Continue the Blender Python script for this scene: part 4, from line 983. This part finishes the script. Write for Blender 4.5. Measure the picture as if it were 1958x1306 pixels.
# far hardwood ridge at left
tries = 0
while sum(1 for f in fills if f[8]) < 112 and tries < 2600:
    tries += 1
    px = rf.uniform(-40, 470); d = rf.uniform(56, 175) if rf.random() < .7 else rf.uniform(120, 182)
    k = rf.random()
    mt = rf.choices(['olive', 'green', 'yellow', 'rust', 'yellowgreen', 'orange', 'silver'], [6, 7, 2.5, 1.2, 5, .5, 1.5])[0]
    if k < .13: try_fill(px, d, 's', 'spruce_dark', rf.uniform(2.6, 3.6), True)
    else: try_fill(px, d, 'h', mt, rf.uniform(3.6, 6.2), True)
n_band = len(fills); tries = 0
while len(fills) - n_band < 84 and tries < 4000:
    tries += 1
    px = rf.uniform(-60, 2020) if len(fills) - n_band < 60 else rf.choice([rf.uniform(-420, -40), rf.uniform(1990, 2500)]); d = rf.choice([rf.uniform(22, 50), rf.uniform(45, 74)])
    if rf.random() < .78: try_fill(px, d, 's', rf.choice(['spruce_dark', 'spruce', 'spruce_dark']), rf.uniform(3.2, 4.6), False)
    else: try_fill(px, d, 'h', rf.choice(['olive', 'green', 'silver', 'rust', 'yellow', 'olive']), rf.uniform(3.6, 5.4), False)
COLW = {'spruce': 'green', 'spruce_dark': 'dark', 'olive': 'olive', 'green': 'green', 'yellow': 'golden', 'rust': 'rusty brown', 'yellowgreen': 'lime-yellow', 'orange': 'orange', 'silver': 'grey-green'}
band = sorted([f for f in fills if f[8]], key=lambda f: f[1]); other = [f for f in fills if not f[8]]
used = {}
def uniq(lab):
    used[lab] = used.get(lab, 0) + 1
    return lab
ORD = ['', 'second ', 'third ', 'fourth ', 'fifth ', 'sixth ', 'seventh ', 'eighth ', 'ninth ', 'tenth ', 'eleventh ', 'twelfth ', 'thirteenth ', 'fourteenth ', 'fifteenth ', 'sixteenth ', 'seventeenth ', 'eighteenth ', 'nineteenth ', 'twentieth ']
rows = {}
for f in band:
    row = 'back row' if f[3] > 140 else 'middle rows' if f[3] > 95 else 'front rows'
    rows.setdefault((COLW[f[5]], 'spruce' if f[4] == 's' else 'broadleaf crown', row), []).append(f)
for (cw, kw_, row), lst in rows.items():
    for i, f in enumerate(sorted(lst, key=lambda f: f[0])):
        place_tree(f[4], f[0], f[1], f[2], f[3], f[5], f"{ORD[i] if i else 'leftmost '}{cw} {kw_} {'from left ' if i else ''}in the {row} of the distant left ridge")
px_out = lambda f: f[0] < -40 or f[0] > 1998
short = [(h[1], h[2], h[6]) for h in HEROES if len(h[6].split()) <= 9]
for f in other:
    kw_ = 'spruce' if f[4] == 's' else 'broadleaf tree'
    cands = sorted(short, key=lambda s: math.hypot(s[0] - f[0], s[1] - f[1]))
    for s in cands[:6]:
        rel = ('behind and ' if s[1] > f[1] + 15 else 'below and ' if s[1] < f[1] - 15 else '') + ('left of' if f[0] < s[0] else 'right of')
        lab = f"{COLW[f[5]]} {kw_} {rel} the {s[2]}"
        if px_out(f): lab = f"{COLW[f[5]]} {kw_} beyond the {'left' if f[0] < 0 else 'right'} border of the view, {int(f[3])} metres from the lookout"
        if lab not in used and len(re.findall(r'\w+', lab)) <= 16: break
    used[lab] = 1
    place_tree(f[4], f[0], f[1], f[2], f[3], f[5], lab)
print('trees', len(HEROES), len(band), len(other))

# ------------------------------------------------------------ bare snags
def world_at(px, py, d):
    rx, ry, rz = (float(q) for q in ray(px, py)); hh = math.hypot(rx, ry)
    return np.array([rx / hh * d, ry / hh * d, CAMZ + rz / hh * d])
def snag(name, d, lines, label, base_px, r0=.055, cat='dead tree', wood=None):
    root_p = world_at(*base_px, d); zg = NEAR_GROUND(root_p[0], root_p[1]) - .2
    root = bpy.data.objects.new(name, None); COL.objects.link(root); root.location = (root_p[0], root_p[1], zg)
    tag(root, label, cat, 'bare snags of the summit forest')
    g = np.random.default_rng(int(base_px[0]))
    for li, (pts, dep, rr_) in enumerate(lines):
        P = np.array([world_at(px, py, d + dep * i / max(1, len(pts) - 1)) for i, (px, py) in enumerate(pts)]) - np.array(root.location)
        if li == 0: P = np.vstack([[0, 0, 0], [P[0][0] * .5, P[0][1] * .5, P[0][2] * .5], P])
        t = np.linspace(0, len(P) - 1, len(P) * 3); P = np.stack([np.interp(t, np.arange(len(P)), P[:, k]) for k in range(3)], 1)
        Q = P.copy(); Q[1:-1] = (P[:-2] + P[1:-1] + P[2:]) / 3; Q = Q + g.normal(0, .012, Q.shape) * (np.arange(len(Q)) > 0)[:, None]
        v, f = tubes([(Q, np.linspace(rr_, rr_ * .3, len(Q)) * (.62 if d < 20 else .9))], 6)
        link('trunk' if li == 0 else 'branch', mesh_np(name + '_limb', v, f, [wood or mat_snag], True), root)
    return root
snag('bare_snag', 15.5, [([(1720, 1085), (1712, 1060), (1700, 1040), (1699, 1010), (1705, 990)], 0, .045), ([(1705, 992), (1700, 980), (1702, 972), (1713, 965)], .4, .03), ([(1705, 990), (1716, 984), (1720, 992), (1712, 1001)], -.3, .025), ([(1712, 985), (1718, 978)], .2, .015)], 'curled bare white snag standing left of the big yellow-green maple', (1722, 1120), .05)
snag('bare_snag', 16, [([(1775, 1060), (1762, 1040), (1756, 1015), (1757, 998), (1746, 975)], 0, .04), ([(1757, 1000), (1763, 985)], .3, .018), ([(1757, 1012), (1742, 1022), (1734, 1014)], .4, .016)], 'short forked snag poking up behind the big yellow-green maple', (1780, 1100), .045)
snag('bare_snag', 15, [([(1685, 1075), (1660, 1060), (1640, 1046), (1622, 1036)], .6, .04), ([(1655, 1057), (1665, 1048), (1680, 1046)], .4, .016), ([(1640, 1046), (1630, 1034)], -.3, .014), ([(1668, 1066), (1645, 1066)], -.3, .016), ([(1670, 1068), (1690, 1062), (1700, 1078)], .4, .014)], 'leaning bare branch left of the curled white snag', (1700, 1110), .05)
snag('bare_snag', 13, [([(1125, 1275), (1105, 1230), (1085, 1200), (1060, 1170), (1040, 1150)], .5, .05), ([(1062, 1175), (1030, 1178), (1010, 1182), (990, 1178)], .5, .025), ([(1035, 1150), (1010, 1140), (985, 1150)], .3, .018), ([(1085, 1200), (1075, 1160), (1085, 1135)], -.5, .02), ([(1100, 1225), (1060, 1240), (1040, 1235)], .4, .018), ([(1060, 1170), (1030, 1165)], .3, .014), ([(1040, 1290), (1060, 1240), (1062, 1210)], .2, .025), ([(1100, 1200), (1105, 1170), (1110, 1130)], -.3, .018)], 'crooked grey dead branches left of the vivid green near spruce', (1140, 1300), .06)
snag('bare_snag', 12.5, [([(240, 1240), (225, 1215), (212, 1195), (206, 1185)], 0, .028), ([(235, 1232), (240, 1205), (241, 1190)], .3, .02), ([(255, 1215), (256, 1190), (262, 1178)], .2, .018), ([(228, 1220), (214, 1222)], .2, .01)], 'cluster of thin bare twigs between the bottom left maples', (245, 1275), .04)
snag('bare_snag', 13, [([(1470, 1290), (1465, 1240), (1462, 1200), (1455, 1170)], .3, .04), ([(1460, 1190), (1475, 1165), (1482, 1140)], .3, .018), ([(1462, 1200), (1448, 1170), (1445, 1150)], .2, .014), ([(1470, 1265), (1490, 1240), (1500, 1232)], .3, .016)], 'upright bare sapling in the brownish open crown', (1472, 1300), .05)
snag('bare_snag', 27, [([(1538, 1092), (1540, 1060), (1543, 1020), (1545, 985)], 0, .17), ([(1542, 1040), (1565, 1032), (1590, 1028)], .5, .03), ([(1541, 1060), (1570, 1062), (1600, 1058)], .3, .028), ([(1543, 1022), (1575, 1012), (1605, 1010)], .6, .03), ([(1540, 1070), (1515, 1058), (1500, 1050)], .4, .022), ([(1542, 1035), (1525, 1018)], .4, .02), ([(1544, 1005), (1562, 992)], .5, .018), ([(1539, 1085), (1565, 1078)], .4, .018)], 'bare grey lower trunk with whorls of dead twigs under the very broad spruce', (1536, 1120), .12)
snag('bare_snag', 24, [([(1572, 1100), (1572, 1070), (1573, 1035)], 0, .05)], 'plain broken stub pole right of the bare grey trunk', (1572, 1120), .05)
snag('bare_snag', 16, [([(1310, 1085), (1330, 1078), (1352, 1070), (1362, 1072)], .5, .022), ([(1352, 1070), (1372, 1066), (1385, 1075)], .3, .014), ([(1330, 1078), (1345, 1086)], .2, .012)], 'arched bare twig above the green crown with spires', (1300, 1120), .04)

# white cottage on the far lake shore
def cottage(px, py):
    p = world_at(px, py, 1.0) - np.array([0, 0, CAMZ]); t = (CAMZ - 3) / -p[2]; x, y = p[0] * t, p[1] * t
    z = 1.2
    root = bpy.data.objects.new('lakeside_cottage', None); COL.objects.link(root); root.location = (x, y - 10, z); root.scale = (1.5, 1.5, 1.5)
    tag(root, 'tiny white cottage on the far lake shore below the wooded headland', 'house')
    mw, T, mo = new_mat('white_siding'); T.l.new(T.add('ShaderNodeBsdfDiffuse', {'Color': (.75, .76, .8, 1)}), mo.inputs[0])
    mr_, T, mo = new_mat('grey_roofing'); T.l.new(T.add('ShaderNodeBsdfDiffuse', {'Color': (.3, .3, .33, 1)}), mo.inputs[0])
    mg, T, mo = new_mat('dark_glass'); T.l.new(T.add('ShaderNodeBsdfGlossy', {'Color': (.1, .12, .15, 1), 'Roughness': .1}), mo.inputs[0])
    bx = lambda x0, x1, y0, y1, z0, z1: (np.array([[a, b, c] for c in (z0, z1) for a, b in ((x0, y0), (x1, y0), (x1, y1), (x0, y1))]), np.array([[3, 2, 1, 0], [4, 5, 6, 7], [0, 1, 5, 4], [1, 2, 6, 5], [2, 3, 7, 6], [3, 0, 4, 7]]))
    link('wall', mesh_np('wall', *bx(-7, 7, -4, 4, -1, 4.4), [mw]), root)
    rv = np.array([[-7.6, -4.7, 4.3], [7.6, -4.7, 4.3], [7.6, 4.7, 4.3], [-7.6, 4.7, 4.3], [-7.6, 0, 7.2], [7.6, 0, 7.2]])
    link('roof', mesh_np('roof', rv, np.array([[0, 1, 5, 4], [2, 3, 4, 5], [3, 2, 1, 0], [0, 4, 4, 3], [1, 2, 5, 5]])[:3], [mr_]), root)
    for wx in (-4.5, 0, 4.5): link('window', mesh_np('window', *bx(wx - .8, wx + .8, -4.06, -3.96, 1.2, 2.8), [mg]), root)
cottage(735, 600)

#####

Find each line that has the word "from", then copy it out.

Continue the Blender Python script for this scene: part 4, from line 983. This part finishes the script. Write for Blender 4.5. Measure the picture as if it were 1958x1306 pixels.
        place_tree(f[4], f[0], f[1], f[2], f[3], f[5], f"{ORD[i] if i else 'leftmost '}{cw} {kw_} {'from left ' if i else ''}in the {row} of the distant left ridge")
        if px_out(f): lab = f"{COLW[f[5]]} {kw_} beyond the {'left' if f[0] < 0 else 'right'} border of the view, {int(f[3])} metres from the lookout"